Had a Chinese newspaper done so, the Japanese government would probably have trashed the report and accused China of trying to frame it.

But thanks to centuries of China-Japan interactions, the Chinese people are too familiar with these tricks-from Japan's invasion of Northeast China during the Qing Dynasty (1644-1911) to the Diaoyu Islands dispute in the East China Sea.

For United States citizens, the bombing of Pearl Harbor in 1941 gave them a taste of this duplicity, which saw overt and amiable Japanese diplomatic talks going on well with covert but intense military preparations till the last minute before the attack. As US anthropologist Ruth Benedict argues in The Chrysanthemum and the Sword, such duplicity has its origin in Japanese people's inexplicable, if not congenital, fear of the unknown and the sense of shame that usually comes with failure.

To avoid failure, Japanese people make very thoughtful preparations and plans, but it is very difficult for them to accept failure, even if it is temporary. That the Japanese tend to use many self-deceptive or even immoral practices to hide, dilute or ignore their failures-be they in war or business-puts them in a state of constant anxiety and nervousness.

In their language, Japanese call the day they surrendered to the Allies in World War II as a day of "war's end"-no place for surrender or defeat. But when it comes to victories, they term those against the Qing Dynasty in 1894 and Russia in 1905 as glorious.
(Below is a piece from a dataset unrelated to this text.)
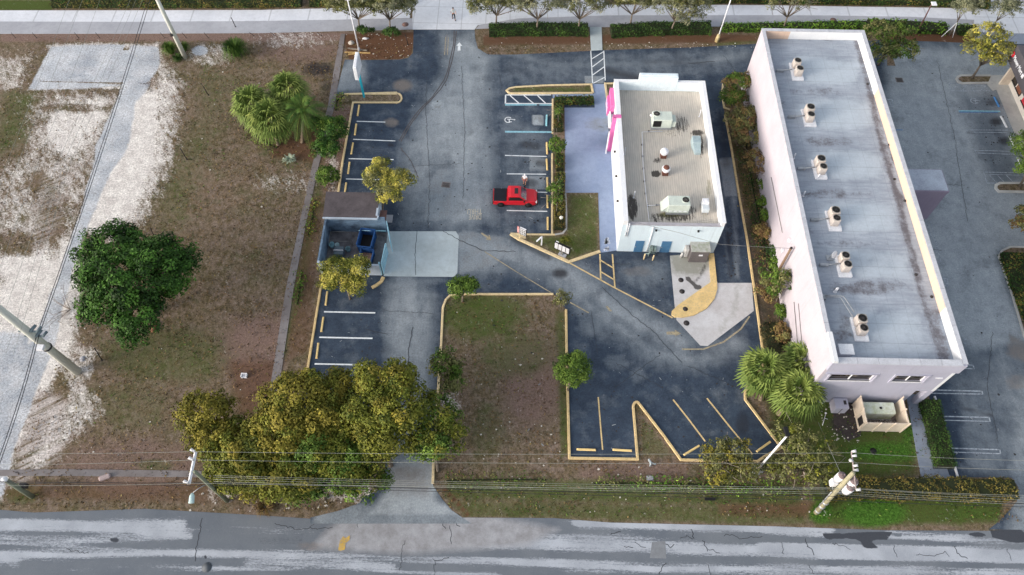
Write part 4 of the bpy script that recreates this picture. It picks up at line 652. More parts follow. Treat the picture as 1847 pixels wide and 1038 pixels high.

Last month, 73-year-old Toshio Motoya, president of APA Group of hotels, and 69-year-old Takashi Kawamura, mayor of Nagoya, denied that the Japanese army had perpetrated the Nanjing Massacre or forced women into sexual slavery during World War II.

Are they really ignorant of history? Or were they trying to whitewash it? And were they whitewashing history because they were defeated in the war or because of the shame of being exposed?

Aping an ostrich is not going to help Japan, especially in its relations with China. Only when it owns up to its war past and accepts China's rise as the present reality can Japan succeed in building a brighter future.